In 1878, when the first issue of the Journal of the Straits Branch of the Royal Asiatic Society appeared, British administration in the peninsula was new, and one of the first tasks of officials posted to the Malay states was to explore the territories where they served. Early issues of the journal contained reports prepared by colonial officials on the history, geography and society of the areas where they served. These reports preserve significant details that would otherwise be lost. Surviving Colonial Office files in London and in the Malaysian National Archives contain reports on a large number of trips undertaken by colonial officials, and some of the more substantial were published in the journal, including the following:

W. E. Maxwell, A Journey on foot to the Patani frontier in 1876, (1882): 1-67.

F.A. Swettenham, Journal kept during a journey across the Malay Peninsula, JSBRAS 15 (1885): 1-37.

L. Wray, Journal of a collecting expedition to the mountain of Batang Padang, Perak, JSBRAS 21 (1890): 123-65.

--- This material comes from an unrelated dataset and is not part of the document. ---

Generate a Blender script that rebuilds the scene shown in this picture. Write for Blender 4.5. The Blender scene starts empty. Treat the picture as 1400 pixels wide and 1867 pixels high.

The present issue of JMBRAS contains an account of a journey undertaken in 1888 by C. F. Bozzolo, an official employed by the recently-established colonial administration of Perak, who travelled overland from Upper Perak to Kelantan, a territory then under Siamese control. He returned through what is now the border zone between Thailand and Malaysia. Bozzolo's account, which was printed for internal circulation but not published, anticipates discussions that eventually led to the 1909 treaty transferring the states of Trengganu, Kelantan, Perlis and Kedah from Siamese to British control, while leaving several small Malay states that once formed part of the Kingdom of Patani under Siamese rule. In addition, it reveals details about the political and economic situation in Kelantan, and about largely autonomous Chinese mining communities operating in the border zone.